As some constructive feedback, here are some things that could have been done to make this look much better, even if none of the underlying facts are changed:

  1. Differentiate between Dotty and Scala: if we are freezing the SIP process for the next N weeks/months/years to try and land Scala 3, we should say so up front. This doesn’t just affect Dotty developers, so we should make that clear up front.

  2. Acknowledge that there’s a change in the SIP process, and what it is. Just saying “this is a thing we’re changing, for these reasons” is a big improvement over changing things and leaving it to others to notice that something changed, and trying to figure out which things they were told in the past are no longer true.

  3. Differentiate between the SIP process and Martin: it does not look good at all to have Martin come out and say “we’re changing the rules, and here are the new rules that just so happen to make it much easier for the proposals I’ve been working on to get in, and harder for others”. Even if it’s just someone else making the announcement that the SIP process changed, would look a lot better.

  4. Have a migration plan for people who are invested in the old process: there is a finite/small number of old SIPs, saying “these SIPs are migrated in this way, these SIPs we’ll reject, these SIPs seem inactive and we’ll close for now”. People put in a lot of effort and thought into those proposals, often at Martin’s request: “this will need a SIP” comes up quite often in discussions! These SIPs have been provided: now what?

  5. Anticipate and acknowledge those negatively affected by the change in process. There are O(1000s) who can contribute under the old process (experience writing compiler plugins or patching the Scala compiler), an O(10s) of people under the new process (experience working in lampepfl/dotty). Those 1000s of people are effectively locked out under the new process. I’m one of these people: what about us? Even just a simple note “sorry we’re de-facto locking you out of the SIP process for now, we need to do this in order to land Scala 3 on time” would make me feel a lot better than being casually excluded out of hand.
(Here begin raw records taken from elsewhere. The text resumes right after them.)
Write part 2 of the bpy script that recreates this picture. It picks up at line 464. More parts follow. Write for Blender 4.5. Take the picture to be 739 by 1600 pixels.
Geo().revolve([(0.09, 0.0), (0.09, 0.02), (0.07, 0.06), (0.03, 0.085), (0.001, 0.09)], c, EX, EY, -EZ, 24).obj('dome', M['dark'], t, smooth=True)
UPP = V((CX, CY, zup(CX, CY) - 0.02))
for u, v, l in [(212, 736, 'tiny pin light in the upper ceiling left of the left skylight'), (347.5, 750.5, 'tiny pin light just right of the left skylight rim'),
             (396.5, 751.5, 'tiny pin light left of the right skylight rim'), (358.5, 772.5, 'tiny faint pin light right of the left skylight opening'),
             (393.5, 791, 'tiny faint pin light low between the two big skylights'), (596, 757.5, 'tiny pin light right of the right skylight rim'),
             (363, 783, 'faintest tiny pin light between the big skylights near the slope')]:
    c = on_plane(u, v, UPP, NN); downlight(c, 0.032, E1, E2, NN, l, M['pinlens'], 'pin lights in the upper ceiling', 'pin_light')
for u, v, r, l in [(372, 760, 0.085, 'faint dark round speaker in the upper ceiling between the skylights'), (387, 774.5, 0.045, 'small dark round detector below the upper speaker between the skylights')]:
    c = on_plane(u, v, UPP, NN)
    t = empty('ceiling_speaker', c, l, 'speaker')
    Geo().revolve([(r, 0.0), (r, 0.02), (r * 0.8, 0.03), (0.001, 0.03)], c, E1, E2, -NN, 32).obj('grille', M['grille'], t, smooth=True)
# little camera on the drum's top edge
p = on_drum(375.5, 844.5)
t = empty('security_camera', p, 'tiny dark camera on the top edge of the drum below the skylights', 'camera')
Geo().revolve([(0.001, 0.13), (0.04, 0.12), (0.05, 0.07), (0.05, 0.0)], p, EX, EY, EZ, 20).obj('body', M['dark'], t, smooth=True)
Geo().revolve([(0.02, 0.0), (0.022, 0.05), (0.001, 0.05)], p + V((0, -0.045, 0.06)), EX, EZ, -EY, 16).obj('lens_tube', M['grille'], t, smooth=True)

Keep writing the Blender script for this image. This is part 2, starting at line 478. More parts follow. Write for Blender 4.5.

It’s inevitable that processes need to change and evolve, but we need to treat the process and its evolution with respect ourselves if we want other people to respect it. Having a proper process and having no process at all (i.e. closed development) are both reasonable places to be, but if we’re in an ambiguous state we should decide which direction we want to go so people in the community will know whether the SIP process is a good use of their time and energy.